Wisconsin (2020) p/b 119pp £7.15 (ISBN9780299329846)

Wisconsin Studies in Classics are fast establishing themselves as the go-to translations for students of classics and drama, with three each of Sophocles and Aeschylus to date (see Anthony Verity’s review at https://classicsforall.org.uk/reading-room/book-reviews/aeschylus-agamemnon). But what kind of challenge is Lysistrata going to be? For many of us it was the first dirty literature we were actually encouraged to read and understand. Many a classics teacher has gone into the classroom knowing (s)he’ll get away with it (as your reviewer has) and emerge with a new kind of popular respect. After all, a sex strike to end a war! In fact it has been done to death (like many of its characters) and one suspects that the anticipation the new translator might feel about the chance to cut loose might soon pall. So the question becomes ‘What can I do that hasn’t been done?’ Well, here’s a radical suggestion—make it funny! Funny to read, funny to perform and funny to teach. That’s what M. has done.

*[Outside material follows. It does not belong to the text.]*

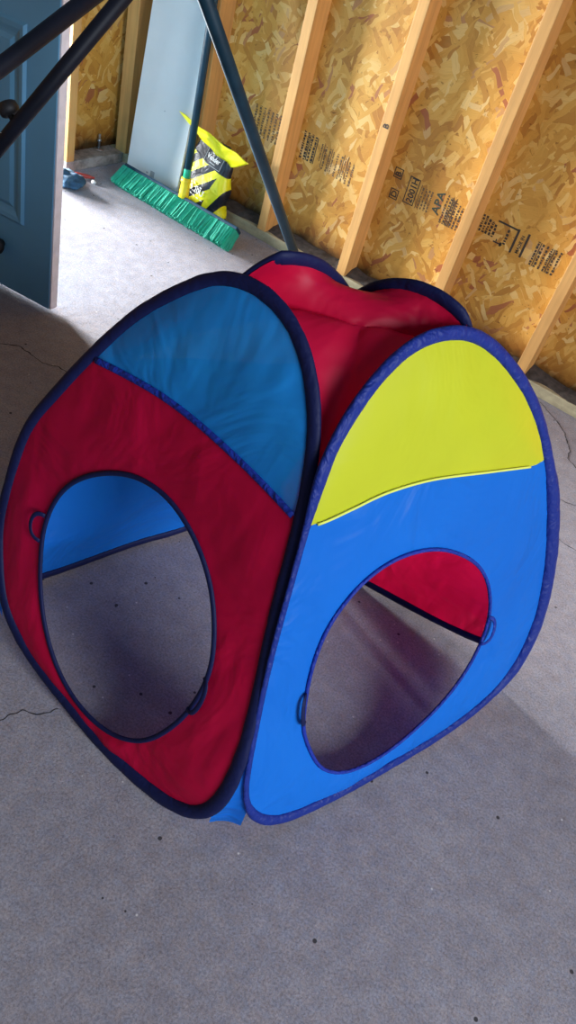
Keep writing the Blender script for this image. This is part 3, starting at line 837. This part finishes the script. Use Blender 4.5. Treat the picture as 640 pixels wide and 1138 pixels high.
# ------------------------------------------------------------------ push broom
H0, H1 = Vector((-2.315, 2.500, 0)), Vector((-1.690, 2.490, 0))
hx = (H1 - H0).normalized(); hb = Vector((0, -0.70, -0.714)).normalized(); hw = hx.cross(hb).normalized()      # bristle direction, block width direction
if hw.z < 0: hw = -hw
broom = thing('push_broom', 'wide push broom with green bristles standing on the floor before the grey board', 'broom', ((H0 + H1) / 2))
top = Vector((0, 0.0, 0.066))
bm = bmesh.new(); obox(bm, H0 + top - hw * 0.022, hx, hw, -hb, (H1 - H0).length, 0.044, 0.013, 0.004); obj('head', bm, HEADBLUE, broom, False)
bm = bmesh.new(); rnd = random.Random(3); L_ = (H1 - H0).length
tip = []
nx, ny = 260, 9
for i in range(nx):
    for j in range(ny):
        a = H0 + top + hx * (L_ * (i + rnd.random()) / nx) + hw * (-0.024 + 0.048 * (j + rnd.random()) / ny) + hb * 0.001
        e = a + hb * (0.082 + rnd.uniform(-0.006, 0.005)) + hw * ((j - 4) * 0.0024 + rnd.uniform(-.004, .004)) + hx * rnd.uniform(-0.008, 0.008) + hx * (0.012 * ((i / nx) - 0.5))
        if e.z < 0.001: e.z = 0.001 + rnd.random() * 0.002
        s = Vector((rnd.uniform(-1, 1), rnd.uniform(-1, 1), rnd.uniform(-1, 1))).cross(hb).normalized() * 0.0028
        t3 = s.cross(hb).normalized() * 0.0028
        vs = [bm.verts.new(p) for p in (a + s, a - s * 0.5 + t3, a - s * 0.5 - t3, e + s * 0.8, e - s * 0.4 + t3 * 0.8, e - s * 0.4 - t3 * 0.8)]
        for q in ((0, 1, 4, 3), (1, 2, 5, 4), (2, 0, 3, 5), (3, 4, 5), (2, 1, 0)): bm.faces.new([vs[k] for k in q])
obox(bm, H0 + top - hw * 0.021 + hx * 0.004 + hb * 0.070, hx, hw, -hb, L_ - 0.008, 0.040, 0.070, 0.003)
obj('bristles', bm, GREENB, broom, False)
hp0 = Vector((-1.990, 2.497, 0.090)); hd = Vector((-0.09, 0.115, 1.0)).normalized()
bm = bmesh.new(); sweep(bm, [hp0 - hd * 0.015, hp0 + hd * 0.01, hp0 + hd * 0.045, hp0 + hd * 0.052, hp0 + hd * 0.066], 0.019, 0.019, None, False, 16, [1.15, 1.05, 0.95, 1.12, 1.05]); obj('socket', bm, YELP, broom)
bm = bmesh.new(); sweep(bm, [hp0 + hd * 0.06, hp0 + hd * 0.10, hp0 + hd * 0.125], 0.0155, 0.0155, None, False, 14, [1, 0.9, 0.75]); obj('handle_ferrule', bm, GREENP, broom)
bm = bmesh.new(); sweep(bm, [hp0 + hd * 0.10, hp0 + hd * 0.6, hp0 + hd * 1.18], 0.0145, 0.0145, None, False, 14); hnd = obj('handle', bm, POLE, broom)
bm = bmesh.new(); sweep(bm, [hp0 + hd * 1.17, hp0 + hd * 1.2], 0.0165, 0.0165, None, False, 14, [1, .7]); obj('end_cap', bm, GREENP, hnd)

# ------------------------------------------------------------------ yellow and black bag
BX, BY = -1.945, 2.600
bag = thing('product_bag', 'yellow and black striped plastic bag standing against the wall beside the board', 'bag', (BX, BY, 0))
def bag_section(z):
    t = z / 0.30
    hx_ = 0.088 + 0.012 * math.sin(math.pi * min(1, t * 1.1)) - 0.010 * (t > 0.9) * (t - 0.9) * 10 + 0.006 * math.sin(z * 60)
    hy_ = 0.050 * (1 - max(0, t - 0.45) / 0.55 * 0.86) * (0.75 + 0.25 * min(1, t * 6))
    return hx_, hy_
bm = bmesh.new(); rings = []
for i in range(33):
    z = 0.002 + 0.298 * i / 32; a, b_ = bag_section(z); lean = 0.020 * (z / 0.3) ** 2; ring_ = []
    for j in range(48):
        th = 2 * math.pi * j / 48; cx = math.copysign(abs(math.cos(th)) ** 0.75, math.cos(th)); cy = math.copysign(abs(math.sin(th)) ** 0.85, math.sin(th))
        w = 1 + 0.05 * noise.noise(Vector((cx * 2.2, cy * 2.2, z * 14)))
        ring_.append(bm.verts.new((BX + a * cx * w - 0.018 * z / 0.3, BY + b_ * cy * w + lean, z)))
    rings.append(ring_)
for A, B in zip(rings, rings[1:]):
    for j in range(48): bm.faces.new((A[j], A[(j + 1) % 48], B[(j + 1) % 48], B[j]))
bm.faces.new(rings[0]); bm.faces.new(rings[-1])
body = obj('body', bm, BAG, bag)
# flared, flattened top of the bag
bm = bmesh.new(); NX, NZ = 40, 8; g = [[], []]
for sgn in (0, 1):
    for i in range(NX + 1):
        t = i / NX; row = []
        for k in range(NZ + 1):
            w = k / NZ; half = 0.100 + 0.080 * w ** 0.8
            x = BX - 0.004 + (t * 2 - 1) * half
            zt = 0.362 - 0.062 * t - 0.020 * (t - 0.5) ** 2; th_ = 0.034 + 0.012 * t + 0.012 * math.sin(math.pi * t)
            z = zt - th_ * (1 - w) + 0.003 * math.sin(t * 17)
            y = BY - 0.002 - 0.012 * w * math.sin(math.pi * t) - 0.012 + 0.008 * noise.noise(Vector((t * 6, w * 2, 1))) - 0.003 * sgn * (1 - abs(2 * t - 1) ** 6) - (0.002 * sgn) - 0.02 * (1 - t)
            row.append(bm.verts.new((x, y, z)))
        g[sgn].append(row)
for sgn in (0, 1):
    for i in range(NX):
        for k in range(NZ): bm.faces.new((g[sgn][i][k], g[sgn][i + 1][k], g[sgn][i + 1][k + 1], g[sgn][i][k + 1]))
for i in range(NX):
    for k in (0, NZ): bm.faces.new((g[0][i][k], g[0][i + 1][k], g[1][i + 1][k], g[1][i][k]))
for k in range(NZ):
    for i in (0, NX): bm.faces.new((g[0][i][k], g[0][i][k + 1], g[1][i][k + 1], g[1][i][k]))
obj('top_flap', bm, BAGYEL, bag)
def bag_front(x, z):
    """depth of the bag's front skin"""
    a, b_ = bag_section(z); cx = min(1, max(-1, (x - (BX - 0.018 * z / 0.3)) / a)); th = math.acos(max(-1, min(1, math.copysign(abs(cx) ** (1 / 0.75), cx))))
    return BY - b_ * 1.04 * abs(math.sin(th)) ** 0.85 + 0.020 * (z / 0.3) ** 2
def wrap(bmx, h):
    for v in bmx.verts: v.co.y = bag_front(v.co.x, v.co.z) - h + (v.co.y - 0)
ang = -0.12; ex, ez = Vector((math.cos(ang), 0, math.sin(ang))), Vector((-math.sin(ang), 0, math.cos(ang)))
def dense_rect(b3, o, w, h, n=8):
    vs = [[b3.verts.new(o + ex * (w * i / n) + ez * (h * k / n)) for k in range(n + 1)] for i in range(n + 1)]
    for i in range(n):
        for k in range(n): b3.faces.new((vs[i][k], vs[i + 1][k], vs[i + 1][k + 1], vs[i][k + 1]))
lo_ = Vector((-1.986, 0, 0.219))
b3 = bmesh.new()
for (dx, dz, w, h) in ((0, 0, 0.088, 0.0022), (0, 0.056, 0.088, 0.0022), (0, 0, 0.0022, 0.058), (0.0858, 0, 0.0022, 0.058)): dense_rect(b3, lo_ + ex * dx + ez * dz, w, h)
for dx, w in ((0.030, 0.028),): dense_rect(b3, lo_ + ex * dx + ez * 0.009, w, 0.003)
for k in range(3): dense_rect(b3, lo_ + ex * (0.026 + k * 0.012) + ez * (0.043 + 0.004 * (k == 1)), 0.009, 0.006)
wrap(b3, 0.0022); obj('label_frame', b3, GREY, body, False)
b3 = bmesh.new(); add_text(b3, 'Vender', lo_ + ex * 0.009 + ez * 0.020, ex, ez, 0.026, 0.0004, 0.86); wrap(b3, 0.0022); obj('lettering', b3, WHITE, body, False)
b3 = bmesh.new(); add_text(b3, '9.20U', Vector((-2.010, 0, 0.102)), ex, ez, 0.034, 0.0004, 0.9)
for k in range(5): dense_rect(b3, Vector((-2.012 + 0.018 * k, 0, 0.130 - 0.004 * k + 0.005 * (k % 2))), 0.011, 0.005)
for k in range(4): dense_rect(b3, Vector((-2.008 + 0.020 * k, 0, 0.086 - 0.003 * k)), 0.013, 0.004)
wrap(b3, 0.0022); obj('lettering', b3, WHITE, body, False)

# ------------------------------------------------------------------ small clutter on the floor by the doorway corner
bm = bmesh.new(); p0, p1 = Vector((-2.452, 2.318, 0.014)), Vector((-2.385, 2.392, 0.010))
d = (p1 - p0); sweep(bm, [p0, p0 + d * 0.3, p0 + d * 0.75, p1], 0.011, 0.010, None, False, 10, [0.7, 1.0, 0.8, 0.35])
tag(obj('plastic_offcut', bm, REDP, None, True, (-2.42, 2.355, 0)), 'short red plastic offcut lying at the foot of the left wall', 'offcut')
bm = bmesh.new(); bmesh.ops.create_icosphere(bm, subdivisions=4, radius=1)
for v in bm.verts:
    p = v.co.copy(); k = 1 + 0.35 * noise.noise(p * 2.1) + 0.12 * noise.noise(p * 6)
    v.co = Vector((-2.400 + p.x * 0.075 * k, 2.255 + p.y * 0.055 * k, max(0.001, 0.020 + p.z * 0.034 * k)))
tag(obj('rag', bm, BLUERAG, None, True, (-2.40, 2.255, 0)), 'crumpled dark blue cloth on the floor beside the door edge', 'cloth')
bm = bmesh.new(); bmesh.ops.create_icosphere(bm, subdivisions=3, radius=1)
for v in bm.verts:
    p = v.co.copy(); k = 1 + 0.25 * noise.noise(p * 1.7 + Vector((3, 1, 0)))
    v.co = Vector((-2.362 + p.x * 0.012 * k, 2.366 + p.y * 0.009 * k, max(0.0003, 0.006 + p.z * 0.008 * k)))
tag(obj('pebble', bm, PEBBLE, None, True, (-2.362, 2.366, 0)), 'small white pebble on the floor near the red offcut', 'pebble')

Aristophanes, of course, has always been funny. But the translator has the task of making a 21st century audience laugh at material crafted for and relying on the individual and collective experiences of a highly critical 5th C BC audience. Mulroy has pulled this off, but how?

With a good introduction and notes, he has let Aristophanes speak. The translation is accurate, and, as we all know, the secret of great comedy is less what you say than how you say it. M. deploys metre perfectly for dramatic effect: iambic pentameter (inevitably) for day-to-day speech, changing to faster or slower modes according to the needs of the text, be it debate or dance. But how is the director, or teacher, to get over the problem of the type-cast women? As every Greek male knew, they were obsessed with sex and alcohol. But in the end, the joke’s on the men. They, the great strategists, the cunning tacticians, are completely out-manoeuvred by those who really ought to be sticking to their flibbertigibbetry. And that’s why we can also get away with the ‘Carry-On’ humour:

Lysistrata: Somebody, quick! Go get a jar and cup.

Myrtle: My goodness, ladies! What terrific jugs!

For decency’s sake I make no mention of the jokes about the physical impact of sex-deprivation on men. Just that the bakery local to the production this reviewer was once involved in enjoyed a spike in production of baguettes that week.

Of course, some jokes are so topical that any audience will need help. In the text, introduction and notes provide such. In the theatre the programme will have a serious job to do. But we can worry too much about that. General audiences still enjoy Coriolanus and Cymbeline. But the deceptive ease of Mulroy’s text is on the audience’s side. The director’s too. Compare these translations and decide which you would be most confident about saying on stage:

(Jack Lindsay): If they were trysting for a Bacchanal,

A feast of Pan or Colias or Genetyllis,

The tambourines would block the rowdy streets.

But now there’s not a woman to be seen

Except—ah yes—this neighbour of mine yonder.

(David Mulroy): If you’d announced a feast at Colias,

a shrine of Bacchus, Genetyllis, Pan,

you’d see a mob of women beating drums.

As is, there’s not a single one!

Except

My neighbour Kalonike!—Well! Hello!

The simple language also lends itself to lots of stage business. In this passage Lysistrata explains how to unravel the current conflict:

The city’s a fleece; so your first obligation

is washing the sheep shit away in a basin of water.

Then give it a beating. Get rid of the riffraff and the rabble. And what about citizens squeezing themselves into factions and running for office? Then call for a comb and a scissors. It’s off with their heads!

Consider the opportunities here for nudging and winking, ‘meaningful eye-contact’, breaking down the ‘fourth wall’ and addressing the audience direct (Frankie Howerd style). This is all the stuff of great comedy.

Finally, the funniest lines in the whole play. Lysistrata makes Kalonike swear an oath to reject sex whilst the war is on. She repeats her line for line:

Lysistrata: No crouching down on all fours like the lioness on my bronze cheese grater!

Kalonike:  No crouching down on all fours like the lioness on Lysistrata’s bronze cheese grater!

‘Lysistrata’s’ in the second line is all Mulroy, not Aristophanes, and is sheer comic genius.